Racconti di sport

Il Tacco di Dio.

Vent'anni fa la prodezza tecnica del "Mancio".

Roma, 17 gennaio 2019

Il mondo dello sport, da sempre, è ricco di aneddoti, di iperboli, di titoloni di giornali a significare le imprese dei protagonisti, ad etichettare gesti tecnici o caratteristiche dei vari atleti che poi rimangono per sempre.
Il grande Pelè è “O Rey”, Maradona è quello de “La Mano de Dios” nel truffaldino gesto dei mondiali del ’86, Eddy Merckx è “Il Cannibale”, Fausto Coppi è “Il Campionissimo”, Gianni Rivera è il “Golden Boy”, Gigi Riva è “Rombo di Tuono”.
Il calcio è certamente lo sport dove l’enfasi è più marcata, vista la sua planetaria popolarità, e le connotazioni si sprecano come negli anni ’60 con Mario Corso che è il “Sinistro di Dio”; Corso nella grande Inter del mago Herrera è quello che finalizza per gli attaccanti, l’uomo dell’ultimo passaggio, tutto rigorosamente col sinistro, coi calzettoni abbassati.
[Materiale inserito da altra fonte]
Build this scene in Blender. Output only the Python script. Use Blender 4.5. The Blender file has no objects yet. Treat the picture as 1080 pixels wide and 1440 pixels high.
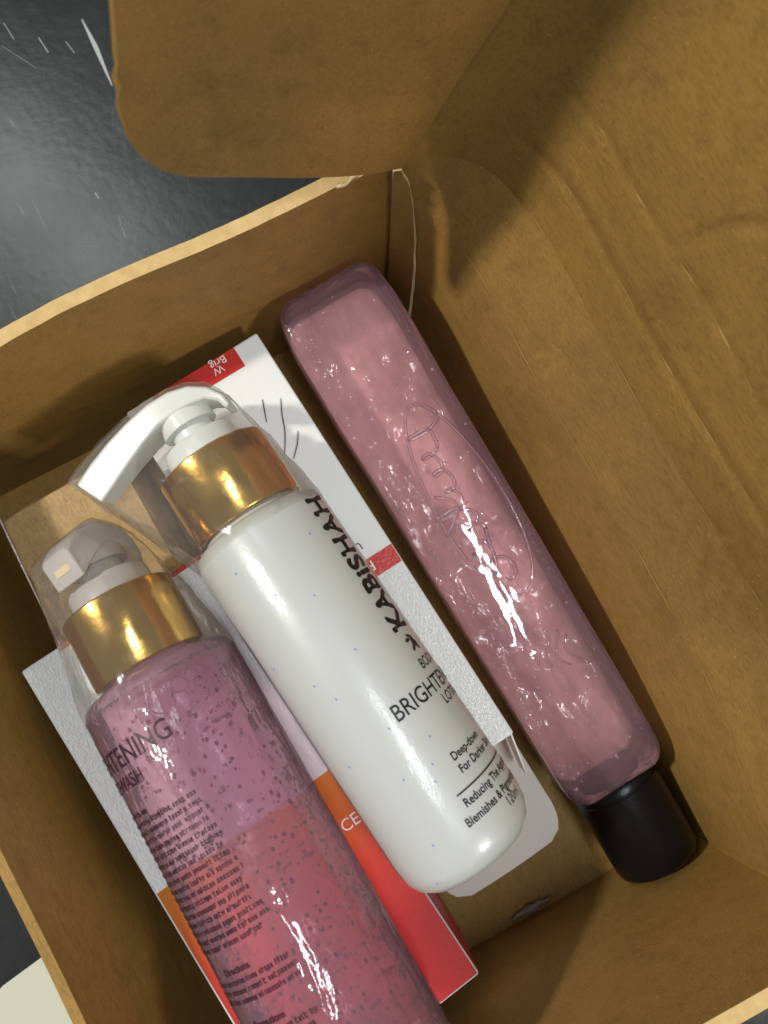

Calcia anche le punizioni, con un effetto straordinario, che inesorabilmente chiudono la loro parabola all’incrocio dei pali, a “foglia morta”.
Ebbene se Corso è il sinistro di Dio, Roberto Mancini è “Il Tacco di Dio” perché esattamente 20 anni fa, al penultimo anno di carriera nella Lazio in una gelida serata a Parma stadio Ennio Tardini, s’inventa un colpo, una giocata straordinaria.
Campionato ‘98/’99, ultima di andata, s’incontrano Parma e Lazio in quello che viene definito come il derby della “Via Lattea” viste le proprietà aziendali dei due patron Tanzi, Parmalat, e Cragnotti, Cirio; la gara è molto sentita perché parliamo di due squadre ai vertici della classifica, con in organico giocatori di spessore internazionale, tra i tanti Veron, Crespo, Buffon, Thuram, Chiesa nel Parma e Salas, Vieri, Mancini, Mihajlovic, Nesta nella Lazio.
Partita vibrante tra due squadre corte ed organizzate col risultato di 1-1 fino a circa il 70’ quando viene concesso un calcio d’angolo alla Lazio; alla battuta Mihajlovic che col suo magico sinistro disegna una traiettoria ad uscire del pallone e pesca Mancini che sul primo palo, all’altezza dell’area piccola, va incontro alla sfera e la impatta di tacco destro mandando la stessa all’incrocio dei pali con Buffon impietrito ed incredulo sulla linea di porta.
Roberto Mancini con distacco e naturalezza va verso Mihajlovic abbracciandolo, mentre Vieri come impazzito gli grida: “ma cosa hai fatto”!
L’intesa tecnica, e non solo, tra Mancini e Mihajlovic è il marchio di fabbrica di quella Lazio e la prodezza balistica del Tardini, a buon diritto, è “Il Tacco di Dio”.
Per la cronaca la partita finisce 1-3 per la Lazio che termina il torneo al secondo posto dietro al Milan, conquistando però a Birmingham l’ultima edizione della Coppa delle Coppe.
Mancini nei suoi tre anni romani prende letteralmente per mano la Lazio ed il suo ambiente tutto, creando e favorendo una mentalità finalmente lontana dal provincialismo capitolino, smentendo tutti coloro che pensano ad un suo soggiorno dorato di fine carriera ed a sostegno di ciò più di metà del torneo ‘98/’99 lo gioca come regista centrale, lui da sempre trequartista o seconda punta,al fianco di Almeyda, pilotando con la sua classe e la sua personalità i biancocelesti.
Cantori molto più celebri del sottoscritto ne hanno magnificato il gesto tecnico,ma mai abbastanza per sottolineare una giocata straordinaria di una carriera straordinaria.